The Separation of Business and State
We've all heard of the Separation of Church and State, but what about the Separation of Business and State?

The entanglement of state and church was recognized as unhealthy to both sides of the relationship. Religion would flourish best when free of government entanglements. So too would business.
That was something the Founders were well aware of. It is something that we need to recognize today as government and business have become entangled in a deeply unhealthy relationship that is corrupting to both government and business.
Government entanglements have encouraged Rent Seeking behavior by businesses. Many businesses now find it cheaper to lobby, than to compete. The entire culture of corporate lobbying saves businesses the "trouble" of producing a better product, damages the rights of consumers, and corrupts government through bribery.
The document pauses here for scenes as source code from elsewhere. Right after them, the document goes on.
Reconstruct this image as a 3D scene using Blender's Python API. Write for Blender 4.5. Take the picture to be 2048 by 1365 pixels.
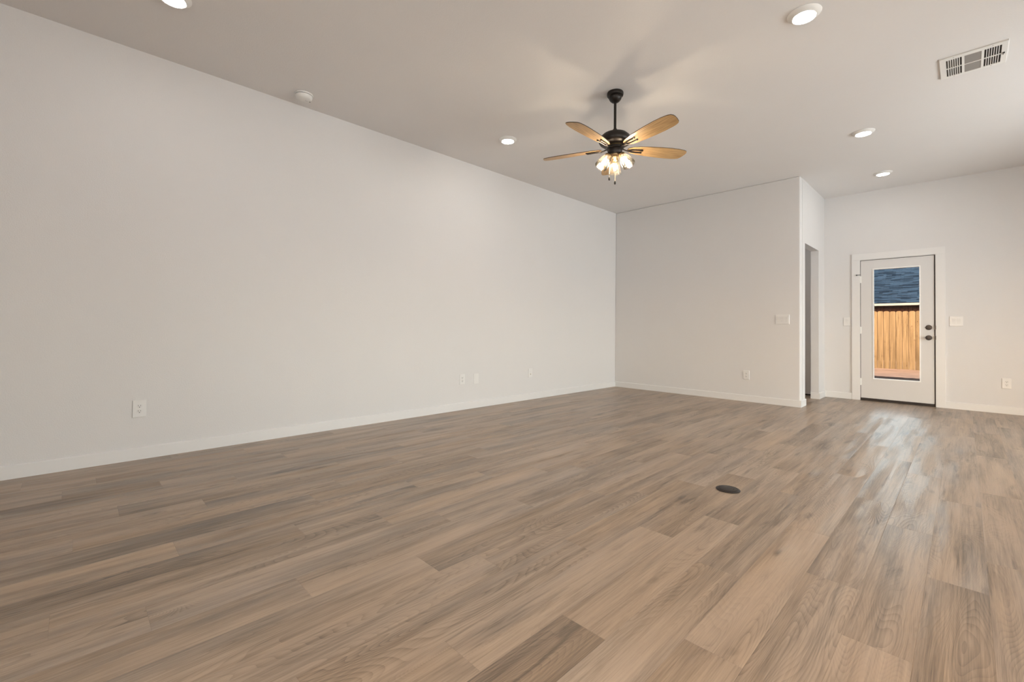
import bpy, bmesh, math, random
from mathutils import Vector, Matrix

# ------------------------------------------------------------------ scene, camera, light
for o in list(bpy.data.objects):
    bpy.data.objects.remove(o, do_unlink=True)
scene = bpy.context.scene
COL = scene.collection
random.seed(7)

H = 3.048                       # ceiling height
YB, XJ, YD = 6.80, 2.798, 8.245  # back wall, side of the jog, wall with the glazed door
XR, YF = 7.30, -3.00            # right wall and front wall (behind the camera)

# camera
yaw, pit, rol = 0.793169, 0.0147338, 0.0093403
c, s = math.cos(yaw), math.sin(yaw)
F = Vector((-s, c, 0)); R = Vector((c, s, 0)); U = Vector((0, 0, 1))
F2 = F*math.cos(pit) + U*math.sin(pit); U2 = U*math.cos(pit) - F*math.sin(pit)
R3 = R*math.cos(rol) + U2*math.sin(rol); U3 = U2*math.cos(rol) - R*math.sin(rol)
cd = bpy.data.cameras.new('camera'); cam = bpy.data.objects.new('camera', cd); COL.objects.link(cam)
m = Matrix((R3, U3, -F2)).transposed().to_4x4(); m.translation = Vector((4.3142, 0.0, 0.9975))
cam.matrix_world = m
cd.sensor_fit = 'HORIZONTAL'; cd.sensor_width = 36.0
cd.lens = 891.79*36.0/2048.0
cd.shift_x = 0.0; cd.shift_y = (644.55-682.5)/2048.0
cd.clip_start = 0.02; cd.clip_end = 200
scene.camera = cam

scene.view_settings.view_transform = 'Standard'
scene.view_settings.look = 'None'
scene.view_settings.gamma = 1.0
scene.view_settings.use_curve_mapping = False
EXPOSURE = -0.26
scene.view_settings.exposure = EXPOSURE

# sky
w = bpy.data.worlds.new('sky'); scene.world = w; w.use_nodes = True
wn = w.node_tree.nodes; wl = w.node_tree.links
sky = wn.new('ShaderNodeTexSky'); sky.sky_type = 'NISHITA'; sky.sun_disc = False
sky.sun_elevation = math.radians(27); sky.sun_rotation = math.radians(196)
wn['Background'].inputs['Strength'].default_value = 1.75
sky.dust_density = 4.0; sky.ozone_density = 0.6
haze = wn.new('ShaderNodeMix'); haze.data_type = 'RGBA'; haze.blend_type = 'MULTIPLY'; haze.inputs[0].default_value = 1.0
haze.inputs[7].default_value = (1.26, 1.0, 0.76, 1)     # thin warm haze
wl.new(sky.outputs[0], haze.inputs[6]); wl.new(haze.outputs[2], wn['Background'].inputs['Color'])

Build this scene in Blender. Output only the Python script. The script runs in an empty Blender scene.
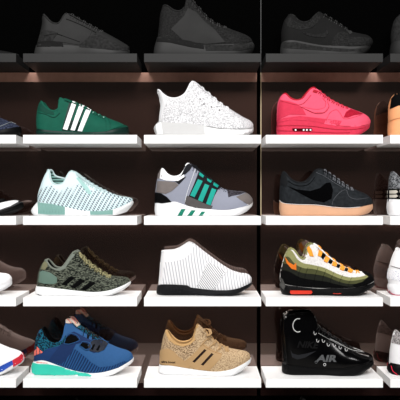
import bpy, bmesh, math
from mathutils import Vector
from mathutils.bvhtree import BVHTree
from mathutils.geometry import delaunay_2d_cdt

# ------------------------------------------------------------------ basics
sc = bpy.context.scene
COL = sc.collection
D = 2.0                 # camera to the front plane of the shelf blocks
F = D / 0.003           # focal length in pixels (400 px frame)
EYE = 1.40
DEPTH = 0.1587          # depth of the blocks = distance to the glossy wall
SY = 0.076              # centre line of the shoes behind the front plane
PITCH = 81.4 * 0.003
PT = 8.6 * 0.003        # block thickness


def top_z(row):
    return EYE - (53.5 + 81.4 * (row - 1) - 200) * 0.003


def s2l(c):
    c = c / 255.0
    return c / 12.92 if c <= 0.04045 else ((c + 0.055) / 1.055) ** 2.4


def rgb(t):
    k = .76 if max(t) < 235 else .92       # reflectance kept below the sampled display colour
    return (s2l(t[0]) * k, s2l(t[1]) * k, s2l(t[2]) * k, 1.0)


# ------------------------------------------------------------------ materials
def new_mat(name):
    m = bpy.data.materials.new(name)
    m.use_nodes = True
    nt = m.node_tree
    return m, nt, nt.nodes['Principled BSDF']


def add_bump(nt, b, sock, strength, dist=0.001):
    bp = nt.nodes.new('ShaderNodeBump')
    bp.inputs['Strength'].default_value = strength
    bp.inputs['Distance'].default_value = dist
    nt.links.new(sock, bp.inputs['Height'])
    nt.links.new(bp.outputs['Normal'], b.inputs['Normal'])


def coords(nt, rot=(0, 0, 0), scale=(1, 1, 1)):
    tc = nt.nodes.new('ShaderNodeTexCoord')
    mp = nt.nodes.new('ShaderNodeMapping')
    mp.inputs['Rotation'].default_value = rot
    mp.inputs['Scale'].default_value = scale
    nt.links.new(tc.outputs['Object'], mp.inputs['Vector'])
    return mp.outputs['Vector']


def plain(name, col, rough=0.6, bump=0.25, scale=500, var=0.12, metal=0.0, spec=0.18):
    m, nt, b = new_mat(name)
    c = rgb(col)
    v = coords(nt)
    n = nt.nodes.new('ShaderNodeTexNoise')
    n.inputs['Scale'].default_value = scale * 0.12
    n.inputs['Detail'].default_value = 5
    nt.links.new(v, n.inputs['Vector'])
    mx = nt.nodes.new('ShaderNodeMix')
    mx.data_type = 'RGBA'
    mx.inputs['A'].default_value = (c[0] * (1 - var), c[1] * (1 - var), c[2] * (1 - var), 1)
    mx.inputs['B'].default_value = (min(1, c[0] * (1 + var)), min(1, c[1] * (1 + var)), min(1, c[2] * (1 + var)), 1)
    nt.links.new(n.outputs['Fac'], mx.inputs['Factor'])
    nt.links.new(mx.outputs['Result'], b.inputs['Base Color'])
    b.inputs['Roughness'].default_value = rough
    b.inputs['Metallic'].default_value = metal
    b.inputs['Specular IOR Level'].default_value = spec
    if bump:
        n2 = nt.nodes.new('ShaderNodeTexNoise')
        n2.inputs['Scale'].default_value = scale
        nt.links.new(v, n2.inputs['Vector'])
        add_bump(nt, b, n2.outputs['Fac'], bump)
    return m


def ramp(nt, sock, p0, p1, c0, c1):
    r = nt.nodes.new('ShaderNodeValToRGB')
    r.color_ramp.elements[0].position = p0
    r.color_ramp.elements[1].position = p1
    r.color_ramp.elements[0].color = c0
    r.color_ramp.elements[1].color = c1
    nt.links.new(sock, r.inputs['Fac'])
    return r.outputs['Color']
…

Meanwhile government feels increasingly entitled to regulate business, which makes American businesses less competitive. There is no better way to destroy an industry than to lower its efficiency level to that of a government enterprise overseen by bureaucrats with lifetime jobs who can't be fired by any means short of an Act of God.
The more the entanglement between business and state deepens, the more the corruption spreads. Consumers and small businesses are shortchanged, tax dollars are spent on pork and kickbacks to corporate donors, and elections and legislative sessions become soccer matches between competing corporations, each looking for loopholes that will let their "man" score a goal.
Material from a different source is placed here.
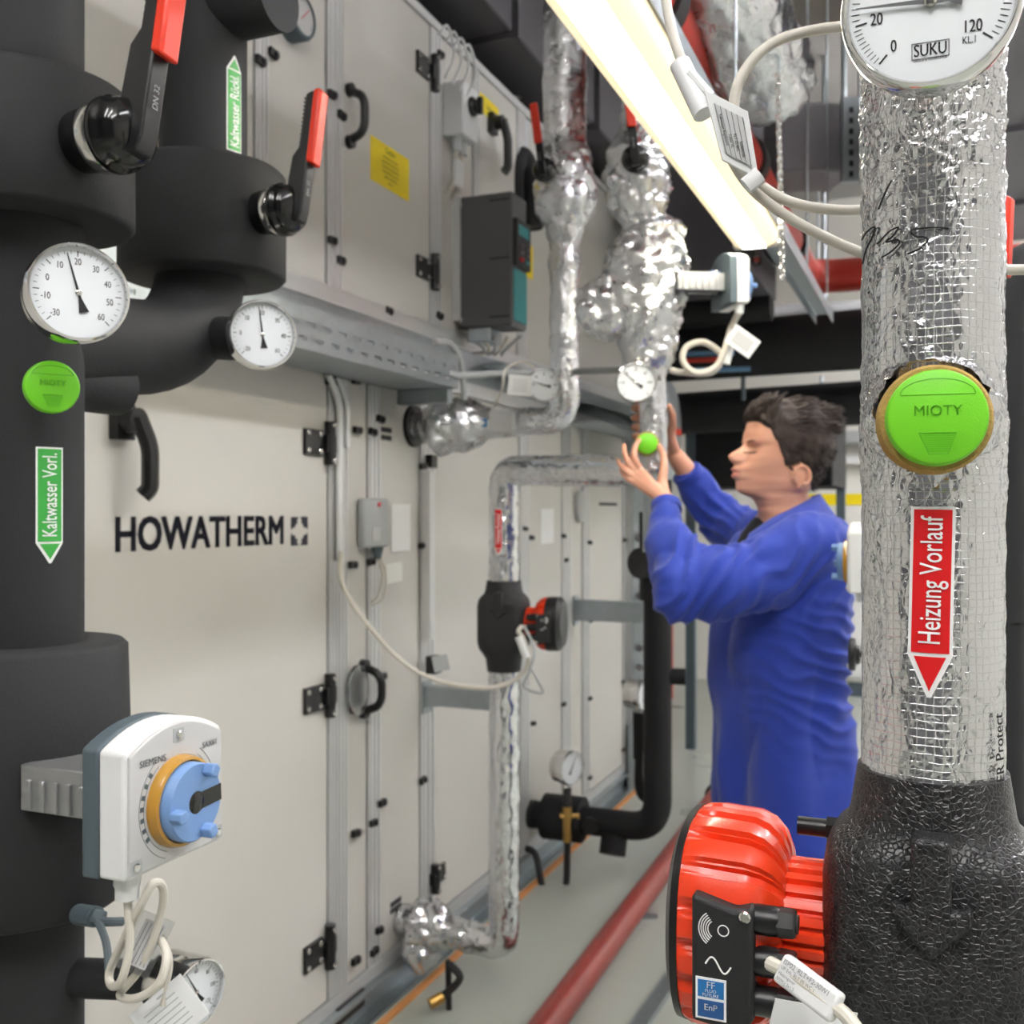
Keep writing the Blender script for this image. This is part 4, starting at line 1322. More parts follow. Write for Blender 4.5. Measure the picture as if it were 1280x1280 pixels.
# pump lead with its white cable marker
Mb = frame(pump_base, WN, UP, -WD)
tg = thing('cable_marker', 'white printed cable marker on the lead of the large red pump', 'cable marker', look(P(1012, 1232, 0.60), (0.1, -1, 0)))
a0 = P(976, 1208, 0.605); a1 = P(1048, 1262, 0.575)
ex = (a1 - a0).normalized(); ez = V((-0.25, -0.95, 0.15)); ez = (ez - ex * ez.dot(ex)).normalized(); ey = ez.cross(ex)
Mt = frame((a0 + a1) / 2, ex, ey, ez); Lm = (a1 - a0).length
mb = MB(); mb.prism([(Lm / 2 * x, 0.0088 * y) for x, y in ((-1, -1), (1, -1), (1, 1), (-1, 1))], -0.004, 0.004, Mt); mb.build('sleeve', WHITEP, tg, bevel=0.0025, seg=3)
mb = MB()
for tx, yy, sz in (('ISP02_RLT+F2-30W1', 0.0048, 0.0042), ('UP Erh. RLT 05 WC 1', 0.0012, 0.0030), ('Heizregister', -0.0022, 0.0028), ('NYM-J 3x1,5', -0.0055, 0.0028)):
    put_text(mb, tx, sz, Mt @ Matrix.Translation((-Lm * 0.44, yy, 0.0042)), 0.85, 0.0, align='LEFT')
mb.build('printing', pmat('faint_print', (120, 122, 128), 0.6), tg, smooth=0)
mb = MB(); mb.tube(spline([P(962, 1204, 0.615), a0 + ex * 0.01, a1 - ex * 0.01, P(1062, 1275, 0.57), P(1085, 1320, 0.56), P(1095, 1400, 0.57)], 8), 0.0042, 10)
single('pump_lead', mb, CABLE, 'ivory lead running from the large red pump out of its marker', 'cable', P(1062, 1275, 0.57))
mb = MB(); mb.prism([(0.026, 0.010), (-0.022, 0.014), (-0.030, -0.02), (0.02, -0.024)], 0, 0.0015, look(P(1016, 1282, 0.63), (-0.2, -0.95, 0.1)))
single('paper_tag', mb, WHITEP, 'plain white tag hanging behind the printed cable marker', 'tag', P(1010, 1268, 0.63))
# ------------------------------------------------------------------ valve actuators
LBLUE = pmat('pale_blue_plastic', (112, 146, 194), 0.42, var=0.03)
AMBER = pmat('amber_plastic', (176, 130, 48), 0.18, var=0.06, coat=0.5)
CASTAL = pmat('cast_aluminium', (176, 177, 178), 0.45, 0.9, var=0.1, vscale=60, bump=0.3, bscale=300)
def actuator(label, o, zdir, k=1.0, near=True, stem=0.11):
    g = thing('valve_actuator', label, 'actuator', look(o, zdir))
    M = WM[g.name] @ Matrix.Scale(k, 4)
    hw, hb, ht = 0.0715, -0.061, 0.061
    def outline(i=0.0, chamfer=0.0):
        pts = [(-hw + i, hb + i), (hw - i, hb + i), (hw - i, ht - i)]
        for q in range(1, 12):
            x = hw - 2 * hw * q / 12
            pts.append((x * (1 - i / hw), ht - i + 0.021 * (1 - (x / hw) ** 2)))
        pts.append((-hw + i, ht - i))
        return pts
    mb = MB(); mb.prism(outline(), -0.036, -0.004, M)
    n = len(outline())
    a, b = outline(), outline(0.004)
    mb.v[n:2 * n] = mb.v[n:2 * n]
    body = mb.build('cover', WHITEP, g, bevel=0.004 * k, seg=3)
    mb = MB(); mb.prism(outline(0.004), -0.005, -0.0005, M); mb.build('front_plate', LGREYP, g, bevel=0.0012 * k)
    mb = MB(); mb.prism(outline(-0.001), -0.056, -0.0355, M); mb.build('base_plate', DGREYP, g, bevel=0.003 * k)
    mb = MB(); mb.lathe([(0.046, -0.001), (0.046, 0.004), (0.044, 0.010), (0.041, 0.011), (0.039, 0.008)], 48, M); mb.f = [f for f in mb.f]
    mb.build('position_ring', AMBER, g, smooth=50)
    mb = MB(); mb.lathe([(0.039, 0.002), (0.039, 0.020), (0.0375, 0.022), (0.011, 0.022), (0.010, 0.018), (0.0, 0.018)], 48, M)
    kn = mb.build('knob', LBLUE, g, smooth=40)
    for a in (62, 190, 292):
        Mr = M @ Matrix.Rotation(math.radians(a), 4, 'Z')
        mb = MB(); mb.prism([(0.028, -0.006), (0.038, -0.006), (0.040, 0.0), (0.038, 0.006), (0.028, 0.006), (0.026, 0.0)], 0.020, 0.034, Mr); mb.build('lug', LBLUE, kn, bevel=0.0015 * k)
    mb = MB(); mb.lathe([(0.0112, 0.0222), (0.0105, 0.0226), (0, 0.0226)], 24, M); mb.bb((0, -0.0085, 0.0219), (0.0378, 0.0085, 0.0225), M @ Matrix.Rotation(0.06, 4, 'Z')); mb.build('indicator_window', BLACKG, kn)
    mb = MB()
    for q in range(7):
        mb.box((0.052, 0, -0.0004), (0.005, 0.0045, 0.0005), M @ Matrix.Rotation(math.radians(140 + 12 * q), 4, 'Z'))
    for r in (0.0495, 0.056):
        mb.tube([M @ V((r * math.cos(t), r * math.sin(t), -0.0004)) for t in [math.radians(125 + 5 * i) for i in range(26)]], 0.0003 * k, 4)
        mb.tube([M @ V((r * math.cos(t), r * math.sin(t), -0.0004)) for t in [math.radians(20 + 5 * i) for i in range(8)]], 0.0003 * k, 4)
    mb.build('scale_marks', DGREYP, g)
    for x, y in ((-0.060, -0.049), (0.060, -0.049), (0.0, 0.066)):
        mb = MB(); mb.box((x, y, -0.0002), (0.016, 0.014, 0.0006), M); mb.build('screw_recess', GREYP, g, bevel=0.0002)
        inst('screw', SCREW, M @ Matrix.Translation((x, y, 0)) @ Matrix.Scale(0.5, 4), g)
    if near:
        mb = MB(); put_text(mb, 'SIEMENS', 0.0095, M @ Matrix.Translation((-0.037, 0.047, -0.0003)), 1.05, 0.01); put_text(mb, 'SAX61', 0.0085, M @ Matrix.Translation((0.048, 0.047, -0.0003)), 1.0, 0.01)
        mb.build('lettering', DGREYP, g, smooth=0)
    # yoke between the drive and the valve
    mb = MB()
    mb.bb((-0.030, -0.022, -0.056 - stem), (-0.018, 0.022, -0.05), M).bb((0.018, -0.022, -0.056 - stem), (0.030, 0.022, -0.05), M)
    for q in range(7):
        z = -0.060 - stem * q / 7
        mb.bb((-0.034, -0.020, z - 0.003), (-0.029, 0.012, z + 0.003), M)
    mb.bb((-0.030, 0.020, -0.056 - stem), (0.030, 0.026, -0.05), M)
    mb.build('yoke', CASTAL, g, bevel=0.0015 * k)
    mb = MB(); mb.bb((-0.020, 0.018, -0.09), (0.014, 0.034, -0.064), M); cl = mb.build('stem_clamp', pmat('slate_blue_plastic', (78, 100, 140), 0.45), g, bevel=0.003 * k)
    inst('screw', SCREW, M @ Matrix.Translation((-0.021, 0.026, -0.077)) @ Matrix.Rotation(-pi / 2, 4, 'Y') @ Matrix.Scale(0.7, 4), cl)
    mb = MB(); mb.tube([M @ V((0, 0, -0.04)), M @ V((0, 0, -0.06 - stem))], 0.008 * k, 16); mb.build('valve_stem', BRASS, g)
    mb = MB()
    gp = M @ V((-0.048, hb, -0.022)); mb.lathe([(0.013, 0.0), (0.013, -0.010), (0.0115, -0.013), (0.0115, -0.024), (0.007, -0.026)], 12, frame(gp, V((1, 0, 0)), V((0, 1, 0)), UP) @ Matrix.Scale(k, 4)); mb.build('cable_gland', WHITEP, g)
    return g, gp - UP * 0.025 * k
ao = V((-0.3347, 1.045, 1.2505))
act1, gp1 = actuator('white and slate valve actuator with pale blue knob on the nearest riser', ao, WN, 1.0, True, 0.125)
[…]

Government was never meant to play such a role in the free market, and like a State Church, the merger of Business and Government is having disastrous effects. The mass of bailouts is ushering in a new wave of government oversight, even as complaints mount about the corporate perks executives are using their bailout money for. And that is the problem.
The free market is the most efficient way to punish corporate stupidity. The government is not. Artificial schemes for having the government regulate corporations ignores the fact that the United States federal government has repeatedly proven incapable of regulating even itself.
Yet the merger of Business and State creates its own form of centralized religion in the form of Socialism, faith in the power of government to resolve all problems through centralized control. Time and time again this path has led down into the swamp and muck of incompetence, poverty and tyranny.
The free market provides its own form of checks and balances through success and failure. Government by contrast creates checks and balances through democratic elections. Both are good systems for their own side of the street. The free market needs cold and hard reality checks. Government needs citizen representation to avoid becoming a tyranny. But when you overlap the two, you get the worst of both worlds.

Government lacks any cold and hard reality checks. They rise and fall based more on popularity than results. This makes government a spectacularly poor tool for controlling business. You don't have to be right to be President. You don't need to show results, and you don't need to have a clue about what you're doing. You just need to stay on the right side of the polls.
Government is by its very nature inefficient, only representative. Business by turn does not need to be representative, it only needs to be efficient, innovative and show results. It can be utterly ruthless, because its goals are results oriented. When you try to combine the two, you get the inefficiency of government plus the ruthlessness of economic enterprise mingled into one. Ruthless incompetence, sound familiar? We call that socialism.
And that is why the Separation of Business and State needs to be back on the agenda.